Universities and research institutes benefit from transparent system architectures, deep physical insight, and designs that can be fully understood, modified, and extended by students and researchers.
Industrial users require systems that behave predictably over long operational cycles, tolerate environmental drift, and integrate cleanly with control software, automation, and production constraints.
Golan Ben-Ari is an independent deep-tech engineer, system architect, and researcher with more than 25 years of experience spanning software, embedded systems, experimental hardware, and applied AI.
His background includes senior R&D leadership roles in industry, startup founding and acquisition, and hands-on development of real-time control systems, optimization pipelines, and autonomous platforms.
Today, alongside doctoral research in a Cold Atom Laboratory (Department of Electrical Engineering), his work focuses on designing open, modular, and AI-ready quantum experimental systems — from vacuum chambers and magnetic field engineering to autonomous experiment control.
Every system is designed to be understood, measured, and modified.
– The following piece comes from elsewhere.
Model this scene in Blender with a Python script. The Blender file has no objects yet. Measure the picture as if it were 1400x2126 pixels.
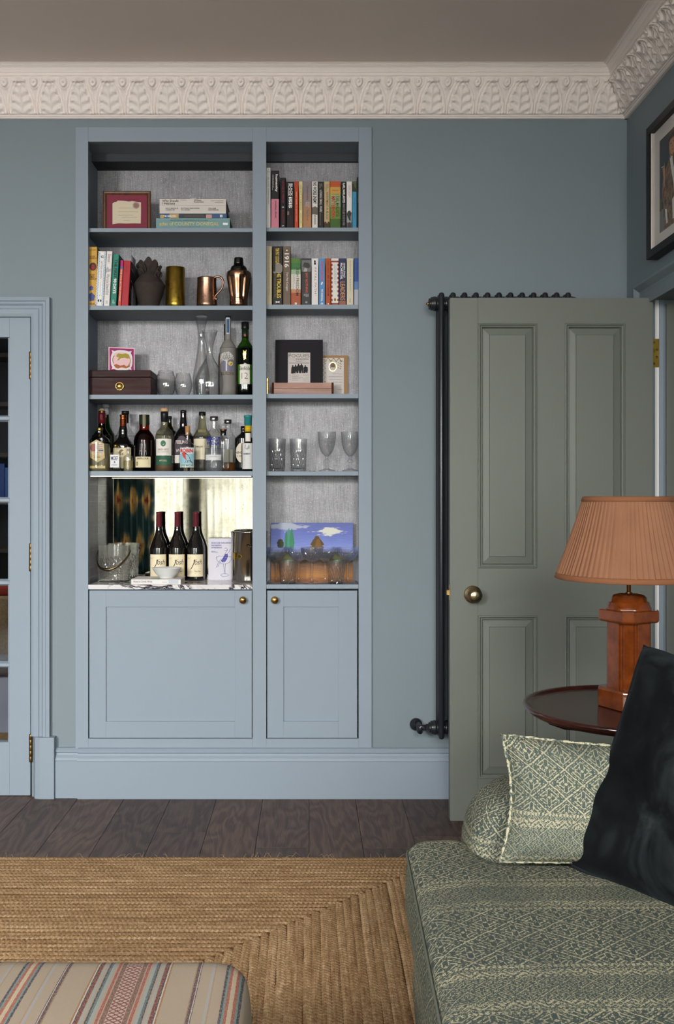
import bpy, bmesh, math, random
import numpy as np
from mathutils import Vector, Matrix, Euler

# ------------------------------------------------------------------ camera, world, light, exposure
SC = bpy.context.scene
COL = SC.collection
FPX, CX, CY, HCAM = 2036.0, 642.0, 1030.0, 1.225      # focal length and principal point in photo pixels, eye height
cam_d = bpy.data.cameras.new('camera'); cam = bpy.data.objects.new('camera', cam_d); COL.objects.link(cam)
cam.location = (0, -4.0, HCAM); cam.rotation_euler = (math.radians(90), 0, 0)
cam_d.sensor_fit = 'AUTO'; cam_d.sensor_width = 36.0; cam_d.lens = 36.0 * FPX / 2126.0
cam_d.shift_x = (700 - CX) / 2126.0; cam_d.shift_y = -(1063 - CY) / 2126.0
cam_d.clip_start = 0.02; cam_d.clip_end = 60
SC.camera = cam
SC.view_settings.view_transform = 'Standard'; SC.view_settings.look = 'None'
SC.view_settings.gamma = 1.0; SC.view_settings.use_curve_mapping = False
SC.view_settings.exposure = 0.0
W = bpy.data.worlds.new('overcast_sky'); SC.world = W; W.use_nodes = True
W.node_tree.nodes['Background'].inputs[0].default_value = (0.92, 0.96, 1.0, 1)
W.node_tree.nodes['Background'].inputs[1].default_value = 1.6
SC.cycles.sample_clamp_indirect = 4.0
SC.cycles.caustics_reflective = False
SC.cycles.max_bounces = 7; SC.cycles.transparent_max_bounces = 16; SC.cycles.transmission_bounces = 6; SC.cycles.diffuse_bounces = 3; SC.cycles.glossy_bounces = 3
SC.cycles.use_adaptive_sampling = True; SC.cycles.adaptive_threshold = 0.05
# three sash windows behind the camera plus an added one; each has an area light just outside its glass
REAR_Y = -5.6
WINDOWS = [(-2.86, -2.26, 350.0), (-1.98, -1.24, 95.0), (-1.13, -0.03, 118.0), (0.08, 1.18, 158.0)]  # first entry: unseen window added to brighten the left of the room
WIN_Z0, WIN_Z1 = 0.45, 2.62
for wx0, wx1, pw in WINDOWS:
    ld = bpy.data.lights.new('daylight_and_fill', 'AREA'); ld.shape = 'RECTANGLE'
    ld.size = wx1 - wx0; ld.size_y = WIN_Z1 - WIN_Z0; ld.energy = pw; ld.color = (1.0, 0.985, 0.965); ld.spread = math.radians(112)
    lo = bpy.data.objects.new('daylight_and_fill', ld); COL.objects.link(lo)
    lo.location = ((wx0 + wx1) / 2, REAR_Y - 0.36, (WIN_Z0 + WIN_Z1) / 2 + 0.1); lo.rotation_euler = (math.radians(53), 0, 0)

# ------------------------------------------------------------------ helpers
R = math.radians
def X(px, y=0.0): return (px - CX) * (4.0 + y) / FPX
def Z(py, y=0.0): return HCAM - (py - CY) * (4.0 + y) / FPX
def S(y=0.0): return (4.0 + y) / FPX
def lin(c):
    if isinstance(c, str):
        c = tuple(int(c[i:i+2], 16) for i in (0, 2, 4))
    o = []
    for k in c[:3]:
        k = k / 255.0
        o.append(k / 12.92 if k <= 0.04045 else ((k + 0.055) / 1.055) ** 2.4)
    return (o[0], o[1], o[2], 1.0)
OFF = {}
def off(o):
    return OFF.get(o.name, Vector((0, 0, 0)))
def tag(o, label=None, cat=None, group=None, kind=None):
    if label: o['label'] = label
    if cat: o['category'] = cat
    if group: o['group'] = group
    if kind: o['kind'] = kind
    return o
def thing(name, label, cat, loc=(0, 0, 0), group=None, kind=None):
    o = bpy.data.objects.new(name, None); COL.objects.link(o); o.empty_display_size = 0.05
    o.location = loc; OFF[o.name] = Vector(loc)
    return tag(o, label, cat, group, kind)
def kids(o): return [c for c in COL.objects if c.parent == o]
def copy_tree(o, parent=None, label=None):
    c = o.copy(); COL.objects.link(c); c.parent = parent
    if parent is None and label: c['label'] = label
    for ch in kids(o): copy_tree(ch, c)
    return c
class MB:
    """collects geometry in scene coordinates; build() links it as one mesh object"""
    def __init__(s): s.v = []; s.f = []; s.mi = []; s.uv = {}; s.sm = []
    def add(s, vs, fs, m=0, smooth=False):
        b = len(s.v); s.v += [tuple(p) for p in vs]
        for f in fs: s.f.append(tuple(b + i for i in f)); s.mi.append(m); s.sm.append(smooth)
        return b
    def box(s, x0, x1, y0, y1, z0, z1, m=0, M=None):
        vs = [(x, y, z) for x in (x0, x1) for y in (y0, y1) for z in (z0, z1)]
        if M is not None: vs = [tuple(M @ Vector(p)) for p in vs]
        s.add(vs, [(0, 1, 3, 2), (4, 6, 7, 5), (0, 4, 5, 1), (2, 3, 7, 6), (0, 2, 6, 4), (1, 5, 7, 3)], m); return s
    def lathe(s, prof, c=(0, 0), n=32, m=0, rfun=None, M=None, cap=True, smooth=True):
        vs = []; fs = []
        for i, (r, z) in enumerate(prof):
            for k in range(n):
                a = 2 * math.pi * k / n; rr = r if rfun is None else rfun(r, a, z, i)
                p = (c[0] + rr * math.cos(a), c[1] + rr * math.sin(a), z)
                vs.append(p if M is None else tuple(M @ Vector(p)))
        for i in range(len(prof) - 1):
            for k in range(n):
                k2 = (k + 1) % n; fs.append((i * n + k, i * n + k2, (i + 1) * n + k2, (i + 1) * n + k))
        if cap:
            if prof[0][0] > 1e-5: fs.append(tuple(range(n - 1, -1, -1)))
            if prof[-1][0] > 1e-5: fs.append(tuple((len(prof) - 1) * n + k for k in range(n)))
        s.add(vs, fs, m, smooth); return s
    def tube(s, pts, r, n=10, m=0, closed=False, cap=True):
        pts = [Vector(p) for p in pts]; N = len(pts); vs = []; fs = []; up = None
        for i, p in enumerate(pts):
            a = pts[(i - 1) % N] if (closed or i > 0) else p; b = pts[(i + 1) % N] if (closed or i < N - 1) else p
            t = (b - a).normalized()
            if up is None: up = Vector((0, 0, 1)) if abs(t.z) < 0.9 else Vector((1, 0, 0))
            sd = t.cross(up)
            if sd.length < 1e-6: sd = t.cross(Vector((1, 0.1, 0)))
            sd.normalize(); up = sd.cross(t).normalized()
            rr = r[i] if isinstance(r, (list, tuple)) else r
            for k in range(n):
                g = 2 * math.pi * k / n; vs.append(tuple(p + sd * (rr * math.cos(g)) + up * (rr * math.sin(g))))
        L = N if closed else N - 1
        for i in range(L):
            j = (i + 1) % N
            for k in range(n):
                k2 = (k + 1) % n; fs.append((i * n + k, i * n + k2, j * n + k2, j * n + k))
        if cap and not closed:
            fs.append(tuple(range(n - 1, -1, -1))); fs.append(tuple((N - 1) * n + k for k in range(n)))
        s.add(vs, fs, m, True); return s
    def prism(s, poly, fn, d0, d1, m=0, smooth=False):
        """poly: 2D points; fn(a,b,d) -> 3D"""
        n = len(poly); vs = [fn(a, b, d0) for a, b in poly] + [fn(a, b, d1) for a, b in poly]
        fs = [tuple(range(n - 1, -1, -1)), tuple(range(n, 2 * n))]
        s.add(vs, fs, m)
        vs2 = [fn(a, b, d0) for a, b in poly] + [fn(a, b, d1) for a, b in poly]
        s.add(vs2, [(i, (i + 1) % n, n + (i + 1) % n, n + i) for i in range(n)], m, smooth); return s
    def grid(s, fn, nu, nv, m=0, cu=False, cv=False, smooth=True, uvs=None):
        vs = []; fs = []
        for j in range(nv):
            for i in range(nu): vs.append(fn(i / (nu if cu else nu - 1), j / (nv if cv else nv - 1)))
        for j in range(nv if cv else nv - 1):
            for i in range(nu if cu else nu - 1):
                i2 = (i + 1) % nu; j2 = (j + 1) % nv; fs.append((j * nu + i, j * nu + i2, j2 * nu + i2, j2 * nu + i))
        b = s.add(vs, fs, m, smooth)
        if uvs:
            for j in range(nv):
                for i in range(nu): s.uv[b + j * nu + i] = uvs(i / (nu if cu else nu - 1), j / (nv if cv else nv - 1))
        return s
    def build(s, name, mats, parent=None, bevel=0.0, seg=2, label=None, mod=None, fix=False, kind=None):
        me = bpy.data.meshes.new(name)
        o3 = off(parent) if parent is not None else Vector((0, 0, 0))
        me.from_pydata([(p[0] - o3.x, p[1] - o3.y, p[2] - o3.z) for p in s.v], [], s.f)
        if not isinstance(mats, (list, tuple)): mats = [mats]
        for mt in mats: me.materials.append(mt)
        me.polygons.foreach_set('material_index', s.mi); me.polygons.foreach_set('use_smooth', s.sm)
        if s.uv:
            ul = me.uv_layers.new(name='UVMap')
            for lp in me.loops: ul.data[lp.index].uv = s.uv.get(lp.vertex_index, (0, 0))
        if fix:
            bm = bmesh.new(); bm.from_mesh(me); bmesh.ops.remove_doubles(bm, verts=bm.verts, dist=1e-5)
            bmesh.ops.recalc_face_normals(bm, faces=bm.faces); bm.to_mesh(me); bm.free()
        me.update()
        o = bpy.data.objects.new(name, me); COL.objects.link(o)
        if parent is not None: o.parent = parent; OFF[o.name] = o3
        if bevel:
            b = o.modifiers.new('edge', 'BEVEL'); b.width = bevel; b.segments = seg; b.limit_method = 'ANGLE'; b.angle_limit = R(40)
            b.use_clamp_overlap = True
        if label: o['label'] = label
        if kind: o['kind'] = kind
        return o
def boxpart(name, m, parent, x0, x1, y0, y1, z0, z1, bevel=0.0, label=None):
    return MB().box(x0, x1, y0, y1, z0, z1).build(name, m, parent, bevel, label=label)
def bez(p0, p1, p2, p3, n=12):
    return [tuple((1-t)**3*a + 3*(1-t)**2*t*b + 3*(1-t)*t*t*c + t**3*d for a, b, c, d in zip(p0, p1, p2, p3)) for t in [i / n for i in range(n + 1)]]
def smoothprof(pts, n=5):
    """Catmull-Rom through (r,z) points; a point given with a third value True stays a hard corner"""
    out = []
    P = [p[:2] for p in pts]; hard = [len(p) > 2 for p in pts]
    for i in range(len(P) - 1):
        p1, p2 = P[i], P[i + 1]
        p0 = P[i - 1] if i > 0 and not hard[i] else p1
        p3 = P[i + 2] if i + 2 < len(P) and not hard[i + 1] else p2
        k = 1 if (hard[i] and hard[i + 1]) else n
        for q in range(k):
            t = q / k
            out.append(tuple(0.5 * ((2*p1[c]) + (-p0[c]+p2[c])*t + (2*p0[c]-5*p1[c]+4*p2[c]-p3[c])*t*t + (-p0[c]+3*p1[c]-3*p2[c]+p3[c])*t**3) for c in (0, 1)))
    out.append(P[-1]); return [(max(r, 0), z) for r, z in out]
# lettering: built-in font turned into a flat mesh, fitted into a box
TXT = {}
def text_data(txt, bold=0.0, shear=0.0):
    key = (txt, bold, shear)
    if key not in TXT:
        cu = bpy.data.curves.new('lettering', 'FONT'); cu.body = txt; cu.size = 1; cu.offset = bold; cu.shear = shear; cu.resolution_u = 3
        cu.space_line = 0.82; cu.align_x = 'LEFT'
        ob = bpy.data.objects.new('lettering', cu); COL.objects.link(ob)
        me = bpy.data.meshes.new_from_object(ob)
        vs = np.array([v.co[:2] for v in me.vertices]) if len(me.vertices) else np.zeros((0, 2))
        fs = [tuple(p.vertices) for p in me.polygons]
        bpy.data.objects.remove(ob); bpy.data.curves.remove(cu); bpy.data.meshes.remove(me)
        TXT[key] = (vs, fs)
    return TXT[key]
def add_text(mb, txt, o, du, dv, w, h, bold=0.01, shear=0.0, m=0):
    """o: lower-left corner of the lettering's box, du/dv: unit vectors along the reading direction and up"""
    vs, fs = text_data(txt, bold, shear)
    if len(vs) == 0: return mb
    mn = vs.min(0); mx = vs.max(0); sc = (w / max(mx[0]-mn[0], 1e-6), h / max(mx[1]-mn[1], 1e-6))
    o = Vector(o); du = Vector(du); dv = Vector(dv)
    mb.add([tuple(o + du * ((p[0]-mn[0]) * sc[0]) + dv * ((p[1]-mn[1]) * sc[1])) for p in vs], fs, m); return mb
def wall_text(name, txt, mat, parent, x, z, w, h, y, bold=0.01, shear=0.0):
    """lettering facing the camera, lower-left corner at (x, z)"""
    return add_text(MB(), txt, (x, y, z), (1, 0, 0), (0, 0, 1), w, h, bold, shear).build(name, mat, parent)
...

There are no hidden control loops, undocumented assumptions, or vendor-locked subsystems.
Mechanical, thermal, magnetic, and vacuum design decisions are derived directly from physical constraints and experimental goals, not from generic templates.
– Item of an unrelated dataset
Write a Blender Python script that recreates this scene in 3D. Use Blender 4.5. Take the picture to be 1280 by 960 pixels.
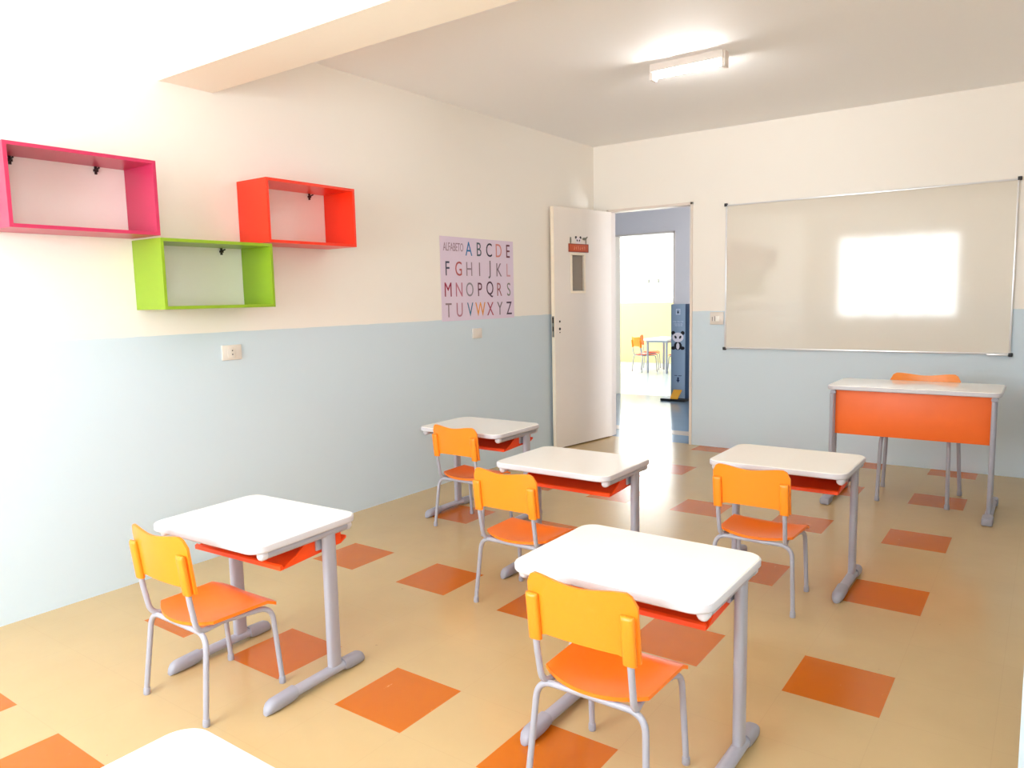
import bpy, bmesh, math, random
from mathutils import Vector, Matrix
random.seed(4)
for o in list(bpy.data.objects): bpy.data.objects.remove(o)
SC = bpy.context.scene
COL = SC.collection
PI = math.pi

# ------------------------------------------------------------------ camera
cam = bpy.data.cameras.new('camera'); camo = bpy.data.objects.new('camera', cam); COL.objects.link(camo)
R = ((0.8125776516769359, -0.049606634889292275, 0.5807381008425025),
     (0.5824887387776778, 0.10433331793322548, -0.8061150215485596),
     (-0.02060167935840502, 0.9933044551113244, 0.1136742286695121))
M4 = Matrix(R).to_4x4(); M4.translation = (0, 0, 1.331)
camo.matrix_world = M4
cam.sensor_width = 36.0; cam.sensor_fit = 'HORIZONTAL'; cam.lens = 936.6 / 1280 * 36.0
cam.clip_start = 0.03; cam.clip_end = 200
SC.camera = camo

# ------------------------------------------------------------------ view + world
SC.view_settings.view_transform = 'Standard'; SC.view_settings.look = 'None'
SC.view_settings.gamma = 1.0; SC.view_settings.use_curve_mapping = False
SC.view_settings.exposure = 0.66
SC.cycles.use_denoising = True
SC.cycles.max_bounces = 14; SC.cycles.diffuse_bounces = 10; SC.cycles.glossy_bounces = 6; SC.cycles.transparent_max_bounces = 12
SC.cycles.sample_clamp_indirect = 8
W = bpy.data.worlds.new('world'); SC.world = W; W.use_nodes = True
bg = W.node_tree.nodes['Background']; bg.inputs[0].default_value = (0.86, 0.94, 1.0, 1); bg.inputs[1].default_value = 1.2

def area(name, loc, rot, sx, sy, power, col=(1, 1, 1)):
    l = bpy.data.lights.new(name, 'AREA'); l.shape = 'RECTANGLE'; l.size = sx; l.size_y = sy
    l.energy = power; l.color = col
    o = bpy.data.objects.new(name, l); COL.objects.link(o); o.location = loc; o.rotation_euler = rot
    return o

# room dimensions (metres): x to the right along the whiteboard wall, y away from the viewer
XL, XR, YF, YB, ZC, ZP = -3.534, 0.42, -1.35, 6.273, 2.706, 1.185
YH = 6.38           # corridor side of the whiteboard wall
Y2, Y3 = 9.10, 13.70  # second wall, far wall
# daylight through the windows
area('daylight_front_window', (-2.10, YF - 0.16, 1.58), (PI/2, 0, 0), 2.0, 1.45, 116, (0.88, 0.955, 1.0))
area('daylight_side_window', (XR + 0.16, -0.35, 1.60), (PI/2, 0, PI/2), 1.3, 1.3, 30, (0.90, 0.96, 1.0))
area('daylight_corridor_window', (-0.6 + 0.17, 7.30, 1.20), (PI/2, 0, PI/2), 0.8, 1.0, 42, (0.97, 0.97, 1.0))
area('daylight_far_room', (-6.2, Y3 + 0.16, 1.80), (PI/2, 0, PI), 3.2, 1.05, 110, (0.93, 0.98, 1.0))
area('daylight_far_room_side', (-8.4, 11.4, 1.6), (PI/2, 0, -PI/2), 3.0, 1.4, 40, (0.95, 0.99, 1.0))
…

Modern experiments must run autonomously for days or weeks. Control, monitoring, logging, and AI-assisted optimization are considered core system components — not add-ons.
Beyond hardware delivery, the platform includes structured educational content covering vacuum engineering, cold-atom system design, and experimental automation.
This dual approach ensures that users do not merely operate a system, but fully understand its limitations, tradeoffs, and optimization paths — enabling long-term independence and innovation.